Cos'è la democrazia oggi? «Una forma politica che deriva dal rapporto non alienato di costruzione e controllo da parte di soggetti singoli e collettivi della politica», ha risposto Galli prima di delineare l'obiettivo della democrazia: «il libero fiorire della soggettività attraverso la volontà dell'universale». Il politologo scompone, analizza, esamina senza temere le critiche: il suo occhio è lucido ed attento nel rievocare i precari tentativi di democrazie consiliari come i soviet, nel delineare il rapporto tra legge e sovranità popolare.
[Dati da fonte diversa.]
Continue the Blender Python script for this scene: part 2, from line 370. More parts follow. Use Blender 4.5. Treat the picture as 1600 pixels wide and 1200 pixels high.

Cita gli elementi strutturali della democrazia e ne traccia le origini, già da quell'Anonimo Ateniese del V secolo virulentemente antidemocratico: governo dei malvagi, della legge o delle classi medie, oppure spregevole forma politica dell'opinione, il mondo antico parla di democrazia come di un «governo di qualcuno contro un altro».
«E' un concetto inutile e distante eppure continuamente presente alla base delle rivoluzioni moderne», evidenzia Galli: è la libertà collettiva di un popolo in armi di cui parla Machiavelli ed a cui si oppone il razionalismo politico moderno. Un "fil rouge" unisce Hobbes e Locke, per cui un popolo disarmato pensa alla politica come costruzione di un ordine in cui vivere in pace: è un contratto che sancisce la libertà del singolo e nega il diritto di resistenza. Alla radice c'è l'uguaglianza nata dal cristianesimo riformato: è il "popolo dei giusti" di matrice calvinista che decide di auto-governarsi al di fuori del principio trono/altare dei tiranni europei.
Ma la democrazia è anche figlia dello sviluppo storico e deve quindi confrontarsi con l'instabilità del capitalismo: c'è Marx a dire che lo stato è la proiezione universale del conflitto fra particolari ed allora nascono i partiti. «L'obiettivo della democrazia non è più uguaglianza e libertà - afferma il politologo - ma la convivenza fra il tutto e le parti»: a dare una risposta ci pensano le dittature e, nel secondo dopoguerra, lo stato assistenziale, che trasforma in diritti le richieste sociali dei partiti. Ed ora? «Tutto ciò che conosciamo è democrazia - ha concluso Galli - ma bisogna ricordarsi che la democrazia è potentemente controfattuale: non è un obbligo, se non la si vuole, non c'è». Ed anche gli avvenimenti degli ultimi giorni, gli danno ragione.